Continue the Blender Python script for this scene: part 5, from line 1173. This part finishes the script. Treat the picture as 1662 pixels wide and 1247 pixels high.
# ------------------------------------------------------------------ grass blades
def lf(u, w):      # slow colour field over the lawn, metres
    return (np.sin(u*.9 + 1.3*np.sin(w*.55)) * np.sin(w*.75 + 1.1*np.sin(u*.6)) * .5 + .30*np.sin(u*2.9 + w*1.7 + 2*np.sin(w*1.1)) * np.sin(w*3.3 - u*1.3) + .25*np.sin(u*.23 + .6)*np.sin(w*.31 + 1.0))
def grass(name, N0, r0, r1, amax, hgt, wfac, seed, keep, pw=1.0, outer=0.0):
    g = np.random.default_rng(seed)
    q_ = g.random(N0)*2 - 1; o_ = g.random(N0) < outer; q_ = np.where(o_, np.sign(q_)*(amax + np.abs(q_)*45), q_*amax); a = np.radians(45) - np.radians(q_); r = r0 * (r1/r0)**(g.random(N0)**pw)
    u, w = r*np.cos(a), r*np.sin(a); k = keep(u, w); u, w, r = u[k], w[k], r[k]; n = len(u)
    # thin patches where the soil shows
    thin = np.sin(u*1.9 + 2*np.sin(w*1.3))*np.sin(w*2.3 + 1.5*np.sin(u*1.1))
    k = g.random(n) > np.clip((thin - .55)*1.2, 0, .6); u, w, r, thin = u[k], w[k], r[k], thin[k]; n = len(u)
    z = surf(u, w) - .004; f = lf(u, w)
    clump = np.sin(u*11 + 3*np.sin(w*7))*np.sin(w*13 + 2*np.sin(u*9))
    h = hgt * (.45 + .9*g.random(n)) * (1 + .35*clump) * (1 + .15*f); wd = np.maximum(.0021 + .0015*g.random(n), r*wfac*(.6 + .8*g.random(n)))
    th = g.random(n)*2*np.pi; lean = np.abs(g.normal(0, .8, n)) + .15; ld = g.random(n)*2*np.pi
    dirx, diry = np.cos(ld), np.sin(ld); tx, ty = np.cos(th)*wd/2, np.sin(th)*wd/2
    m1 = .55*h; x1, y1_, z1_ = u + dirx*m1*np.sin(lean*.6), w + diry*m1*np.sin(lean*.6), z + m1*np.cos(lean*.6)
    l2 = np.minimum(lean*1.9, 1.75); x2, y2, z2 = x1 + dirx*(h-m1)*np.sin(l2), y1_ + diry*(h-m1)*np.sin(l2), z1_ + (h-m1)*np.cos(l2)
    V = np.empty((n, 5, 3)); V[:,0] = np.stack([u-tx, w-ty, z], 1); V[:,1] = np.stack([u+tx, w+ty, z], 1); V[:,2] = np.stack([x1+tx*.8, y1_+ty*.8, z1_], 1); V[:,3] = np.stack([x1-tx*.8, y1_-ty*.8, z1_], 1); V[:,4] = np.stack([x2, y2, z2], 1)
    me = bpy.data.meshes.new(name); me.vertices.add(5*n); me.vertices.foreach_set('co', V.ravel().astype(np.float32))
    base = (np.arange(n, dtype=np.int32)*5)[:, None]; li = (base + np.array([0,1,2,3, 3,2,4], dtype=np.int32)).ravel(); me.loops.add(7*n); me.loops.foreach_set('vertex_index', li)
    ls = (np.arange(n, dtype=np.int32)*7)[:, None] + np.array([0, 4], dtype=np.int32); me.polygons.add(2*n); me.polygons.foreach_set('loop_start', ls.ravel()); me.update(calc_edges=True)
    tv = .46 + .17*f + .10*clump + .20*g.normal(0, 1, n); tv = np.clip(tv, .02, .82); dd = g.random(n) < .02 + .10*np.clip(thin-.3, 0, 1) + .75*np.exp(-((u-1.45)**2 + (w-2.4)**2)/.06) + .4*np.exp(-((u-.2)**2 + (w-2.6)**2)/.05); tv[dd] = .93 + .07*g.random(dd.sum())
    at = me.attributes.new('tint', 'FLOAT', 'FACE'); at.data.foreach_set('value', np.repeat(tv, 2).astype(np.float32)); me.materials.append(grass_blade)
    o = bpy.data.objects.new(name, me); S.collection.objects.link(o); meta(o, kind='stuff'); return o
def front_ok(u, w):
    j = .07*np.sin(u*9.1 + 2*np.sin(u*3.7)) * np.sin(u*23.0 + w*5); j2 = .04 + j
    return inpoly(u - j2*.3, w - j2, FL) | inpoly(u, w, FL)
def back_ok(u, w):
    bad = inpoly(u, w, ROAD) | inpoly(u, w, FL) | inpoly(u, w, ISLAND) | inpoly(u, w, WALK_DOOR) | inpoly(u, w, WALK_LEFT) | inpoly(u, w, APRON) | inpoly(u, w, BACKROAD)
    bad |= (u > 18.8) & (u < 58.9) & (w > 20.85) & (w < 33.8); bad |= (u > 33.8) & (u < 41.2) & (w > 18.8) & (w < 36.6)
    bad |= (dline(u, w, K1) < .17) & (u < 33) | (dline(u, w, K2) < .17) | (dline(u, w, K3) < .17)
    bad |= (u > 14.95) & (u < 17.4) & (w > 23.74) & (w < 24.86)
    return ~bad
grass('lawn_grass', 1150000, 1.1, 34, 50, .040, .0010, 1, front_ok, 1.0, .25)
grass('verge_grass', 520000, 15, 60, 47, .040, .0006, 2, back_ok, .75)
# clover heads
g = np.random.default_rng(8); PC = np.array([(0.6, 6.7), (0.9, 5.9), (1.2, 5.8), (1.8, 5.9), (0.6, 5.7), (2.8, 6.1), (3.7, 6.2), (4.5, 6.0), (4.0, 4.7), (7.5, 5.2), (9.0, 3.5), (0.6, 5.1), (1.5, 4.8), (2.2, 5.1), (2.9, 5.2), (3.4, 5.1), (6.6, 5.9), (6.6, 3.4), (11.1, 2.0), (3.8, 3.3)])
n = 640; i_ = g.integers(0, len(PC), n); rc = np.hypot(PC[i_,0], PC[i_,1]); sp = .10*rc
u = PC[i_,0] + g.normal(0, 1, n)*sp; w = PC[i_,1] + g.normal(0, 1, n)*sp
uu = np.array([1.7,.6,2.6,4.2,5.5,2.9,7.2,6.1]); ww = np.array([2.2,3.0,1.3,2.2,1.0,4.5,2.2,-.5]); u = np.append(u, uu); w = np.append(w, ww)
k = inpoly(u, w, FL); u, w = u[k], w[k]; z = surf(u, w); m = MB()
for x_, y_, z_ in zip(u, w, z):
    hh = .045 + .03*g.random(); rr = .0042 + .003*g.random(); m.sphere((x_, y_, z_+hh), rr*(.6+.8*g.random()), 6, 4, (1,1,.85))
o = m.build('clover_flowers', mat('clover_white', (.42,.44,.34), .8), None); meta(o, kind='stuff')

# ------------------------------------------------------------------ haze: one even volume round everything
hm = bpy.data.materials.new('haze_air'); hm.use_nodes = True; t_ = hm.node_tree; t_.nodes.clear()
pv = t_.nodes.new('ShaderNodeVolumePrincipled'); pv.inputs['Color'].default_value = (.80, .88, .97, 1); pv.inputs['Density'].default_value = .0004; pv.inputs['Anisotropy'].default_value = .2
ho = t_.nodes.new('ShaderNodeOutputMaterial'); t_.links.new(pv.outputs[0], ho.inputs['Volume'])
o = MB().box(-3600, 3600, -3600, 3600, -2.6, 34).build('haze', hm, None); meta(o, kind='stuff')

|---|

Reproduce every line above without error.

Continue the Blender Python script for this scene: part 5, from line 1173. This part finishes the script. Treat the picture as 1662 pixels wide and 1247 pixels high.
# ------------------------------------------------------------------ grass blades
def lf(u, w):      # slow colour field over the lawn, metres
    return (np.sin(u*.9 + 1.3*np.sin(w*.55)) * np.sin(w*.75 + 1.1*np.sin(u*.6)) * .5 + .30*np.sin(u*2.9 + w*1.7 + 2*np.sin(w*1.1)) * np.sin(w*3.3 - u*1.3) + .25*np.sin(u*.23 + .6)*np.sin(w*.31 + 1.0))
def grass(name, N0, r0, r1, amax, hgt, wfac, seed, keep, pw=1.0, outer=0.0):
    g = np.random.default_rng(seed)
    q_ = g.random(N0)*2 - 1; o_ = g.random(N0) < outer; q_ = np.where(o_, np.sign(q_)*(amax + np.abs(q_)*45), q_*amax); a = np.radians(45) - np.radians(q_); r = r0 * (r1/r0)**(g.random(N0)**pw)
    u, w = r*np.cos(a), r*np.sin(a); k = keep(u, w); u, w, r = u[k], w[k], r[k]; n = len(u)
    # thin patches where the soil shows
    thin = np.sin(u*1.9 + 2*np.sin(w*1.3))*np.sin(w*2.3 + 1.5*np.sin(u*1.1))
    k = g.random(n) > np.clip((thin - .55)*1.2, 0, .6); u, w, r, thin = u[k], w[k], r[k], thin[k]; n = len(u)
    z = surf(u, w) - .004; f = lf(u, w)
    clump = np.sin(u*11 + 3*np.sin(w*7))*np.sin(w*13 + 2*np.sin(u*9))
    h = hgt * (.45 + .9*g.random(n)) * (1 + .35*clump) * (1 + .15*f); wd = np.maximum(.0021 + .0015*g.random(n), r*wfac*(.6 + .8*g.random(n)))
    th = g.random(n)*2*np.pi; lean = np.abs(g.normal(0, .8, n)) + .15; ld = g.random(n)*2*np.pi
    dirx, diry = np.cos(ld), np.sin(ld); tx, ty = np.cos(th)*wd/2, np.sin(th)*wd/2
    m1 = .55*h; x1, y1_, z1_ = u + dirx*m1*np.sin(lean*.6), w + diry*m1*np.sin(lean*.6), z + m1*np.cos(lean*.6)
    l2 = np.minimum(lean*1.9, 1.75); x2, y2, z2 = x1 + dirx*(h-m1)*np.sin(l2), y1_ + diry*(h-m1)*np.sin(l2), z1_ + (h-m1)*np.cos(l2)
    V = np.empty((n, 5, 3)); V[:,0] = np.stack([u-tx, w-ty, z], 1); V[:,1] = np.stack([u+tx, w+ty, z], 1); V[:,2] = np.stack([x1+tx*.8, y1_+ty*.8, z1_], 1); V[:,3] = np.stack([x1-tx*.8, y1_-ty*.8, z1_], 1); V[:,4] = np.stack([x2, y2, z2], 1)
    me = bpy.data.meshes.new(name); me.vertices.add(5*n); me.vertices.foreach_set('co', V.ravel().astype(np.float32))
    base = (np.arange(n, dtype=np.int32)*5)[:, None]; li = (base + np.array([0,1,2,3, 3,2,4], dtype=np.int32)).ravel(); me.loops.add(7*n); me.loops.foreach_set('vertex_index', li)
    ls = (np.arange(n, dtype=np.int32)*7)[:, None] + np.array([0, 4], dtype=np.int32); me.polygons.add(2*n); me.polygons.foreach_set('loop_start', ls.ravel()); me.update(calc_edges=True)
    tv = .46 + .17*f + .10*clump + .20*g.normal(0, 1, n); tv = np.clip(tv, .02, .82); dd = g.random(n) < .02 + .10*np.clip(thin-.3, 0, 1) + .75*np.exp(-((u-1.45)**2 + (w-2.4)**2)/.06) + .4*np.exp(-((u-.2)**2 + (w-2.6)**2)/.05); tv[dd] = .93 + .07*g.random(dd.sum())
    at = me.attributes.new('tint', 'FLOAT', 'FACE'); at.data.foreach_set('value', np.repeat(tv, 2).astype(np.float32)); me.materials.append(grass_blade)
    o = bpy.data.objects.new(name, me); S.collection.objects.link(o); meta(o, kind='stuff'); return o
def front_ok(u, w):
    j = .07*np.sin(u*9.1 + 2*np.sin(u*3.7)) * np.sin(u*23.0 + w*5); j2 = .04 + j
    return inpoly(u - j2*.3, w - j2, FL) | inpoly(u, w, FL)
def back_ok(u, w):
    bad = inpoly(u, w, ROAD) | inpoly(u, w, FL) | inpoly(u, w, ISLAND) | inpoly(u, w, WALK_DOOR) | inpoly(u, w, WALK_LEFT) | inpoly(u, w, APRON) | inpoly(u, w, BACKROAD)
    bad |= (u > 18.8) & (u < 58.9) & (w > 20.85) & (w < 33.8); bad |= (u > 33.8) & (u < 41.2) & (w > 18.8) & (w < 36.6)
    bad |= (dline(u, w, K1) < .17) & (u < 33) | (dline(u, w, K2) < .17) | (dline(u, w, K3) < .17)
    bad |= (u > 14.95) & (u < 17.4) & (w > 23.74) & (w < 24.86)
    return ~bad
grass('lawn_grass', 1150000, 1.1, 34, 50, .040, .0010, 1, front_ok, 1.0, .25)
grass('verge_grass', 520000, 15, 60, 47, .040, .0006, 2, back_ok, .75)
# clover heads
g = np.random.default_rng(8); PC = np.array([(0.6, 6.7), (0.9, 5.9), (1.2, 5.8), (1.8, 5.9), (0.6, 5.7), (2.8, 6.1), (3.7, 6.2), (4.5, 6.0), (4.0, 4.7), (7.5, 5.2), (9.0, 3.5), (0.6, 5.1), (1.5, 4.8), (2.2, 5.1), (2.9, 5.2), (3.4, 5.1), (6.6, 5.9), (6.6, 3.4), (11.1, 2.0), (3.8, 3.3)])
n = 640; i_ = g.integers(0, len(PC), n); rc = np.hypot(PC[i_,0], PC[i_,1]); sp = .10*rc
u = PC[i_,0] + g.normal(0, 1, n)*sp; w = PC[i_,1] + g.normal(0, 1, n)*sp
uu = np.array([1.7,.6,2.6,4.2,5.5,2.9,7.2,6.1]); ww = np.array([2.2,3.0,1.3,2.2,1.0,4.5,2.2,-.5]); u = np.append(u, uu); w = np.append(w, ww)
k = inpoly(u, w, FL); u, w = u[k], w[k]; z = surf(u, w); m = MB()
for x_, y_, z_ in zip(u, w, z):
    hh = .045 + .03*g.random(); rr = .0042 + .003*g.random(); m.sphere((x_, y_, z_+hh), rr*(.6+.8*g.random()), 6, 4, (1,1,.85))
o = m.build('clover_flowers', mat('clover_white', (.42,.44,.34), .8), None); meta(o, kind='stuff')

# ------------------------------------------------------------------ haze: one even volume round everything
hm = bpy.data.materials.new('haze_air'); hm.use_nodes = True; t_ = hm.node_tree; t_.nodes.clear()
pv = t_.nodes.new('ShaderNodeVolumePrincipled'); pv.inputs['Color'].default_value = (.80, .88, .97, 1); pv.inputs['Density'].default_value = .0004; pv.inputs['Anisotropy'].default_value = .2
ho = t_.nodes.new('ShaderNodeOutputMaterial'); t_.links.new(pv.outputs[0], ho.inputs['Volume'])
o = MB().box(-3600, 3600, -3600, 3600, -2.6, 34).build('haze', hm, None); meta(o, kind='stuff')